O início de uma nova temporada deveria significar um mergulho de cabeça e corpo fresco nos encontros assinalados na agenda. Porém, a fronteira entre as épocas é cada vez menos vincada ao ponto de quase se fundirem. Quem sofre são os jogadores, que deixam de ter um intervalo para esticarem as pernas e espreguiçarem a mente.

“A realidade é que o calendário está completamente louco, não há justificação.” A época 2024/25 ainda está no começo, mas Bernardo Silva não perdeu tempo a criticar o que se avizinha. São traumas de alguém que, pelo azar de ter sucesso, leva o físico ao limite. “No Manchester City, se não formos eliminados de nenhuma competição, jogamos de três em três dias durante mais de nove meses. A carga que se tem imposto aos jogadores é absurda”, realça. “Fazer isto uma ou duas épocas, tudo bem. Agora, fazer isto durante seis, sete, oito anos, e eu tenho essa experiência, não é fácil.”

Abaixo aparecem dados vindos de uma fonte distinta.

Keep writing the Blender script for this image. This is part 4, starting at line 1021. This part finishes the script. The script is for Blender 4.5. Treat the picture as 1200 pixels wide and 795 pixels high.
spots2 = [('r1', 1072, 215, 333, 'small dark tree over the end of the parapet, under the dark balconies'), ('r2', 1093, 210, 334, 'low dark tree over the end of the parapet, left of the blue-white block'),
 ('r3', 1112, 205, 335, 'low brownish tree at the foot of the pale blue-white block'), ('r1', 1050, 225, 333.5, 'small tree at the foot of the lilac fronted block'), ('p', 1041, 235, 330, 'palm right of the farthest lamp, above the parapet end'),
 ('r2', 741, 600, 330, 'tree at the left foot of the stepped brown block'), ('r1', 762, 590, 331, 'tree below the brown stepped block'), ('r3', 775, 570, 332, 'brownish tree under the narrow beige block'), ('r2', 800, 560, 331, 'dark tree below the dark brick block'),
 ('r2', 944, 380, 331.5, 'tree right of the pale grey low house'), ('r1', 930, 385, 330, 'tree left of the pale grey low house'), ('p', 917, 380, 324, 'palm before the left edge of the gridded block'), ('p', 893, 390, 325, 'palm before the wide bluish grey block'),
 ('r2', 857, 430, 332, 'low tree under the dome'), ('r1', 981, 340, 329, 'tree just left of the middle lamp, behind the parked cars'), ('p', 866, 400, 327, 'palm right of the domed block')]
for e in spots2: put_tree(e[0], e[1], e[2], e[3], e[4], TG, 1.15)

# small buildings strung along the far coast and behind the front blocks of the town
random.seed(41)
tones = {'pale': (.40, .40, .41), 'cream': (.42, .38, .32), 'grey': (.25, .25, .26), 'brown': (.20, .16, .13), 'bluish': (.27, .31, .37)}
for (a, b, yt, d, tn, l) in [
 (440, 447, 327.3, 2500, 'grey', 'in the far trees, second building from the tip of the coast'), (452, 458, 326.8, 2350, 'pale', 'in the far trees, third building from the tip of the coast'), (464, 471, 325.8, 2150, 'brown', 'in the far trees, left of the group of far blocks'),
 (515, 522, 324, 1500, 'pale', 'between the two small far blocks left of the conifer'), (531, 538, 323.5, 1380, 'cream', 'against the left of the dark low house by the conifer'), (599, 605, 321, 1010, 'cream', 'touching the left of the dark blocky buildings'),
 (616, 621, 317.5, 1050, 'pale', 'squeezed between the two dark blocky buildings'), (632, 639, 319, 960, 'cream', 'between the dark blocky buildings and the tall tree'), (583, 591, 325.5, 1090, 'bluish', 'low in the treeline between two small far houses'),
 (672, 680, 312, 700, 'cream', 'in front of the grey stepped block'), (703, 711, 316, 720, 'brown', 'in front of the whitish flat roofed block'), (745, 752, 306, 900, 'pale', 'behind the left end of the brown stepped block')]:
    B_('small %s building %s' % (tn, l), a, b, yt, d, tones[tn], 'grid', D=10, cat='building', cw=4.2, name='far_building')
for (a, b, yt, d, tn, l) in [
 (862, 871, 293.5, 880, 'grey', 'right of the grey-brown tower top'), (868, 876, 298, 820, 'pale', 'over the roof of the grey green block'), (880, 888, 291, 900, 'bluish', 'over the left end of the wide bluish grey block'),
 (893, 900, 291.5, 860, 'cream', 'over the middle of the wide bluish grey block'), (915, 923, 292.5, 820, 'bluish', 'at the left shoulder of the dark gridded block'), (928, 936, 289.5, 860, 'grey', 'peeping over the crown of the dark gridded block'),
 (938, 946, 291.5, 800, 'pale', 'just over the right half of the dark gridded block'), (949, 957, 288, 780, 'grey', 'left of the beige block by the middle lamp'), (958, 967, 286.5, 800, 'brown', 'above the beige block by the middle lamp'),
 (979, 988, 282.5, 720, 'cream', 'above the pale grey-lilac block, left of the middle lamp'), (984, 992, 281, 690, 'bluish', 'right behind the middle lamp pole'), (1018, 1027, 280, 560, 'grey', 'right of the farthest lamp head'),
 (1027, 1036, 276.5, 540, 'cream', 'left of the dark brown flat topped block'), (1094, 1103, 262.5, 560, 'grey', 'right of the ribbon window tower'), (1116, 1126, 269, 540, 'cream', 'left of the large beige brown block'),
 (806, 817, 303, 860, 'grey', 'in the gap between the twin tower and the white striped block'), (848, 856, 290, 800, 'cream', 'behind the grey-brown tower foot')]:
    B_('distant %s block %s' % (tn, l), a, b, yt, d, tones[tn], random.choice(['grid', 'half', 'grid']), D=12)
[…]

As conclusões do relatório do FIFPro, o sindicato mundial dos jogadores, sobre o avolumar do número de encontros dá razão ao internacional português. De acordo com o estudo, 54% dos 1.500 jogadores considerados na análise experienciaram níveis de carga excessivos ou elevados em 2023/24. A tendência sugere consequências em vários campos. Os jogadores estão cada vez mais expostos a lesões, devido ao escasso tempo de recuperação entre partidas, e a situações de burnout e stress. As marcas de um ritmo competitivo assoberbado podem encurtar as carreiras e dificultar o desenvolvimento da vida pessoal.

Em 2024/25, a Liga dos Campeões vai ter mais jogos, a Liga das Nações a mesma coisa e o formato alargado do Mundial de Clubes vai animar a ponta final da época. Apesar do FIFPro e da Associação Mundial de Ligas tentarem parar a progressiva densificação de compromissos, o problema não abranda. No relatório intitulado “Excessive Workload Demands: Player Performance, Recovery and Health” fala-se da “canibalização” da agenda futebolística.

Esta época, o Manchester City de Bernardo Silva tem projetados 75 jogos. Isso implica que a presença nas provas a eliminar se prolongue até ao fim. Caso a previsão do FIFPro se confirme, os cityzens serão a equipa com mais encontros realizados no final de 2024/25. Além disso, existem também a seleções. Em 2023/24, Julián Álvarez, entre partidas disputadas ao serviço do Manchester City e da Argentina (o avançado fez parte da equipa que esteve na Copa América e seguiu depois para os Jogos Olímpicos de Paris), foi convocado para 83 partidas e jogou em 75. Ninguém esteve tantas vezes disponível para saltar para dentro das quatro linhas como a Aranha que nos entretantos negociou a transferência para o Atlético Madrid.

Masoquistas principais

Fredrik Aursnes despediu-se da seleção da Noruega aos 28 anos. Teria um jogador sempre ligado à corrente no relvado perdido a força sobrenatural de que, no julgamento da maioria, era detentor? Enquanto único sábio dos seus limites, Aursnes considerou que os jogos da seleção tornaram “a carga de trabalho demasiado grande”. Além disso, manifestou o desejo de “ter mais tempo e liberdade para dar prioridade a outras coisas além do futebol”.

Não se pode olhar para o desejo do jogador do Benfica como um mero capricho. É que, além da polivalência que se lhe conhece, foi espremido ao máximo em 2023/24. Dos 66 jogos em que Aursnes participou na época passada, 51 (cerca de 77%) foram realizados sem que tivesse estado ausente do anterior, ou seja, sem descanso e agravando o risco de fadiga e lesão. No levantamento do FIFPro, nenhum jogador bate Aursnes nesta categoria.

No campeonato português, Morita também foi um masoquista principal. O japonês é o nono colocado na lista de jogadores que mais viajaram na temporada anterior. O médio do Sporting, muito por culpa das idas à seleção, fez 142.329 quilómetros, sendo o único não sul-americano no top-10 desta categoria encabeçada por três argentinos: Cristian Romero (162.978), Julián Álvarez (153.869) e Rodrigo De Paul (150.480). “Já sei que nas fases decisivas o meu rendimento pode cair devido a fatores como viagens e lesões. Tenho que pensar primeiro em mim para estar bem”, disse o nipónico.

A gestão do plantel consagra-se como um dos maiores desafios para as equipas técnicas. Por mais alargado que seja o lote de opções, nem sempre se consegue fugir à tentação de lançar os melhores jogadores. No entanto, existem situações em que tal não é possível. O Chelsea deixou Cole Palmer, um dos seus futebolistas mais influentes, de fora da lista de inscritos para a Liga Conferência de modo a poupar a alguns jogos um dos nomeados para a Bola de Ouro. Assim se perde um pouco do espetáculo.